* **EXERCISE BRIEF**
Answer with nothing but the number of lines that include the word "from".

* **DATA SECTION**

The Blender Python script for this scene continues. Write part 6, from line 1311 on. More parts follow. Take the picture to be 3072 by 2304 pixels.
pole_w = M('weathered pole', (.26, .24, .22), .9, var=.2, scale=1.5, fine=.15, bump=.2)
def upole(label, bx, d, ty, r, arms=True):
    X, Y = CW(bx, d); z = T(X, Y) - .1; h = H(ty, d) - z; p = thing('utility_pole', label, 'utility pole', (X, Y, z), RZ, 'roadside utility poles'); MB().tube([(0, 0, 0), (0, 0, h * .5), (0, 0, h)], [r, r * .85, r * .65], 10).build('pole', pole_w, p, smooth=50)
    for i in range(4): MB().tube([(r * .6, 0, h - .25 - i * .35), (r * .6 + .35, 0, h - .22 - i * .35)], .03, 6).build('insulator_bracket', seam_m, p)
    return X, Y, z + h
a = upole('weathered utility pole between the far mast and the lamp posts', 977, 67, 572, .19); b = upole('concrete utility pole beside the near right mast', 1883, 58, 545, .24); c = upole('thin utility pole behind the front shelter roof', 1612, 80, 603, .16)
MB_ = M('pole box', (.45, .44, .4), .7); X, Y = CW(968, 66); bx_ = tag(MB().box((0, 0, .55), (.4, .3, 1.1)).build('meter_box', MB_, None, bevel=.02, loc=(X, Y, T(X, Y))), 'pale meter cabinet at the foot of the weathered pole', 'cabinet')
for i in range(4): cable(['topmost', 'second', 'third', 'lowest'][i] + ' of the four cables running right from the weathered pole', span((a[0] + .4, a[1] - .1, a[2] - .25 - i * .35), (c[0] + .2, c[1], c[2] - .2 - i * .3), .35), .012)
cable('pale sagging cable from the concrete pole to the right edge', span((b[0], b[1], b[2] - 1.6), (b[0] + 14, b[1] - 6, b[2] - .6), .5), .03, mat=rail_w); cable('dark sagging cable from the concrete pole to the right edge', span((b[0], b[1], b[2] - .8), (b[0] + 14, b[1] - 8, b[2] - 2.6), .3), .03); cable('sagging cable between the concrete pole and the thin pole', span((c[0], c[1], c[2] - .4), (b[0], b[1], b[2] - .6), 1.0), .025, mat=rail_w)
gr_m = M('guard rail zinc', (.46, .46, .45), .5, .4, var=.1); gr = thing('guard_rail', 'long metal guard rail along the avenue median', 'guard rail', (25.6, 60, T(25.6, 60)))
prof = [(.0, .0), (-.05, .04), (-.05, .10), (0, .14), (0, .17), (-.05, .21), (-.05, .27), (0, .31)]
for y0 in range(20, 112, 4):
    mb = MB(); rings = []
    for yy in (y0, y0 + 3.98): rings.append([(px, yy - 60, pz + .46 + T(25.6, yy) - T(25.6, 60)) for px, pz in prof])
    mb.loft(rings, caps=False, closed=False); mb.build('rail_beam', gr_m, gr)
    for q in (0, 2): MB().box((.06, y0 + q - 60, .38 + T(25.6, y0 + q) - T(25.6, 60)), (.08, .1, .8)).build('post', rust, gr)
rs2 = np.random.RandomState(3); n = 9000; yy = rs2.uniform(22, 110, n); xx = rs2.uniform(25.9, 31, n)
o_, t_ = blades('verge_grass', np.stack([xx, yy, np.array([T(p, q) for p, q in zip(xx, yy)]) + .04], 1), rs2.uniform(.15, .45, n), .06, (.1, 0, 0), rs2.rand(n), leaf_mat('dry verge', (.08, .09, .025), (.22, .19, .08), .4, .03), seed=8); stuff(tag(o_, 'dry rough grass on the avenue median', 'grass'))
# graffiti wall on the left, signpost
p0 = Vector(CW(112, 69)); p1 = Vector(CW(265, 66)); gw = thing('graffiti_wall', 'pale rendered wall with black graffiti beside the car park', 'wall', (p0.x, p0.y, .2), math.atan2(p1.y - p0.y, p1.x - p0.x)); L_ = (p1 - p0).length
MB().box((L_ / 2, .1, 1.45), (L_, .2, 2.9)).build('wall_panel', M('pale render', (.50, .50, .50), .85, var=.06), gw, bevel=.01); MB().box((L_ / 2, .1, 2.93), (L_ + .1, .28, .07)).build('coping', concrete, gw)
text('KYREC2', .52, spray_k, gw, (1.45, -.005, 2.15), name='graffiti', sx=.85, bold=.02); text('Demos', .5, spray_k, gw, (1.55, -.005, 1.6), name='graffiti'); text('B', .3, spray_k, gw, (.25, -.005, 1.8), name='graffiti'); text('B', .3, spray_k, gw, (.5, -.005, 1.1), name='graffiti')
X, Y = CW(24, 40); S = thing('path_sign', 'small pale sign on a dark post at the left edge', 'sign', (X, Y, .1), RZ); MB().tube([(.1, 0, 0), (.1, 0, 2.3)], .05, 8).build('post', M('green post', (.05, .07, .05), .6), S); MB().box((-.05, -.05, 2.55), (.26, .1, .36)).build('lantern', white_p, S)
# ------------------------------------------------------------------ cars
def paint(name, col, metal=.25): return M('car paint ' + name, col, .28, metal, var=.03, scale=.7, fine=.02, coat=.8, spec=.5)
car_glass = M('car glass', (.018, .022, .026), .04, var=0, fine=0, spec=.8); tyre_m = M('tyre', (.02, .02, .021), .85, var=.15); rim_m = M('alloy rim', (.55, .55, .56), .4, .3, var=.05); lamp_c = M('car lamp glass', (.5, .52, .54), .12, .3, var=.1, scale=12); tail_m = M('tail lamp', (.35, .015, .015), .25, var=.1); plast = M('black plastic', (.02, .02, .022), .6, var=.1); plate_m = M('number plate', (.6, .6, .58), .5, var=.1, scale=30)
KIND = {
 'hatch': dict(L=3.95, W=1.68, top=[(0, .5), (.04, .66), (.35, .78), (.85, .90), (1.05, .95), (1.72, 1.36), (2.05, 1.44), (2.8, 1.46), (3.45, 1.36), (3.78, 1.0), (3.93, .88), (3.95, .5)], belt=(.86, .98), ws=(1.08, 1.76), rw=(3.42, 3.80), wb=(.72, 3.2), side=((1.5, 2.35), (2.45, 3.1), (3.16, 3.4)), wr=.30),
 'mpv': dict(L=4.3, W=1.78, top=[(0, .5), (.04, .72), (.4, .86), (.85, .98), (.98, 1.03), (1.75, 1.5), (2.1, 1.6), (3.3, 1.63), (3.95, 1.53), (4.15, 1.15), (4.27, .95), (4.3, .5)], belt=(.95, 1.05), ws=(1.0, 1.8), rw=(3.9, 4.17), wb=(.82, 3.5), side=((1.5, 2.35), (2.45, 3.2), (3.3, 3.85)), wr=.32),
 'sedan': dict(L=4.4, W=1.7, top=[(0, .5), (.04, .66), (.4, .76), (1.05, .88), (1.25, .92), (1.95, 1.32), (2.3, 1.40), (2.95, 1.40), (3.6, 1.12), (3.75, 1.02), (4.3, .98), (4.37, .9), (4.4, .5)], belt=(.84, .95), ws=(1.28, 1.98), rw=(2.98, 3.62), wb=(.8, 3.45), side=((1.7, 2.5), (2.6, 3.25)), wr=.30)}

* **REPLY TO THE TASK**
3